Contemporary Artist Raqib Shaw's Fantastical Tableaux On View at Metropolitan Museum November 4

Exhibition Dates: November 4, 2008–March 8, 2009
Exhibition Location: Lila Acheson Wallace Wing, The Gioconda and Joseph King Gallery
Press Viewing: Monday, November 10, 10 a.m.–noon

Never-before-seen paintings and works on paper by London-based artist Raqib Shaw (Indian, born 1974) will be on view at The Metropolitan Museum of Art from November 4, 2008, through March 8, 2009.

The artist's first solo museum exhibition in New York, Raqib Shaw at the Metis in part a response to the Holbein in England exhibition held in 2006–2007 at Tate Britain. Shaw—attracted to the morality tales and artistic conventions of medieval and Renaissance art—draws on the oeuvre of German artist Hans Holbein the Younger (ca. 1497–1543), who was the first Western painter Shaw encountered when he moved to London. In one of the works that will be on view at the Met, Anne of Chrysanthemums, Shaw reverently copies Holbein's portrait of Henry VIII's wife Anne of Cleves but embellishes it with dramatic explosions and jewel-like flora and fauna. As a complement to these works, a number of prints by Hans Holbein the Younger from the Museum's collection will be included in the exhibition.

Also on view is a second, separate group of works from a new series entitled Absence of God, which marks a turning point in the artist's practice. Here, Shaw's fantastic creatures are juxtaposed with architectural renderings that serve as a backdrop for a world falling to ruin. In Shaw's words, Holbein has passed the baton to Giovanni Battista Piranesi (1720–78), the Italian artist renowned for his depictions of the historic remains of ancient Rome as well as imaginary architectural spaces.

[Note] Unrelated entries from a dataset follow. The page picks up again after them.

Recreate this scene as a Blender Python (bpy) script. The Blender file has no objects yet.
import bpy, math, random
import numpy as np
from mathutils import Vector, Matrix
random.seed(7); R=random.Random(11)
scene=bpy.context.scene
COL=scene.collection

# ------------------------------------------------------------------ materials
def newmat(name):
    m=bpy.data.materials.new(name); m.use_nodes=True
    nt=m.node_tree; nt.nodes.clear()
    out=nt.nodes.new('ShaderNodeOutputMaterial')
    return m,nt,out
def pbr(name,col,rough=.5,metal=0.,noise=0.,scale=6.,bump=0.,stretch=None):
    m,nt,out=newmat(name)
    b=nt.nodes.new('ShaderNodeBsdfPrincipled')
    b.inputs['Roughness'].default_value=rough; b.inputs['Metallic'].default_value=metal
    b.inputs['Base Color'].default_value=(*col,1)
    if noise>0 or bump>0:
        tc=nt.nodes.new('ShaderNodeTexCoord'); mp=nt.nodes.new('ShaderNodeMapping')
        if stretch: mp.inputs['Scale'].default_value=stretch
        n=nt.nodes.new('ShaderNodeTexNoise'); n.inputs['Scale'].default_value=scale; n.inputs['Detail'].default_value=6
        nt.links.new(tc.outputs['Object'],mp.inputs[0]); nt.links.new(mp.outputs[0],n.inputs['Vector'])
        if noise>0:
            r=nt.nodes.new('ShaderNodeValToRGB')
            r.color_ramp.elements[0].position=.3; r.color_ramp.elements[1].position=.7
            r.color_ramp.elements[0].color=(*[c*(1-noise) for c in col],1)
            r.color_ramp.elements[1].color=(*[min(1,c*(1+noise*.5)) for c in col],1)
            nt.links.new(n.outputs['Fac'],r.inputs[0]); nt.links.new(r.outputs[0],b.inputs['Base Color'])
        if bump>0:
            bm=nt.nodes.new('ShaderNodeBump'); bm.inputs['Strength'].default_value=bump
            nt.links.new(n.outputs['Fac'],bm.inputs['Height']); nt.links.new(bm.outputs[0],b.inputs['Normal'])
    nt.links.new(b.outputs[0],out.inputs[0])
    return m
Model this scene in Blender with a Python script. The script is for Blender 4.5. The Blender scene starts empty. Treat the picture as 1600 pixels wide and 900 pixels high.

In order to create his extraordinarily detailed, vividly colored tableaux, Shaw meticulously manipulates pools of enamel and metallic industrial paints with slender porcupine quills. Magnificent flowers, butterflies, and coral embellished with glitter and gemstones often punctuate his paintings, giving the works a sense of opulence and fantasy. Inspired by an eclectic range of sources, Shaw's works present the collision of nature and fantasy, violence and eroticism.

Raqib Shaw was born in Calcutta, grew up in Kashmir, and currently works and resides in London. He completed both his BFA and MFA at Central Saint Martin's School of Art and Design in London. His work has been exhibited at several international institutions, including Tate Britain, London; The Museum of Modern Art, New York; The Institute of Contemporary Art, London; the Sixth Gwangju Biennale, Gwangju, South Korea; Victoria Miro Gallery, London; and Deitch Projects, New York.

Raqib Shaw at the Met is organized by Gary Tinterow, Engelhard Curator in Charge, with the assistance of Nykia Omphroy, Associate for Administration, both of the Department of Nineteenth-Century, Modern, and Contemporary Art. It is the fifth in the Met's series of solo exhibitions of midcareer contemporary artists, which has featured Tony Oursler (2005), Kara Walker (2006), Neo Rauch (2007), and Tara Donovan (2008).

The exhibition will also be featured on the Museum's website, www.metmuseum.org.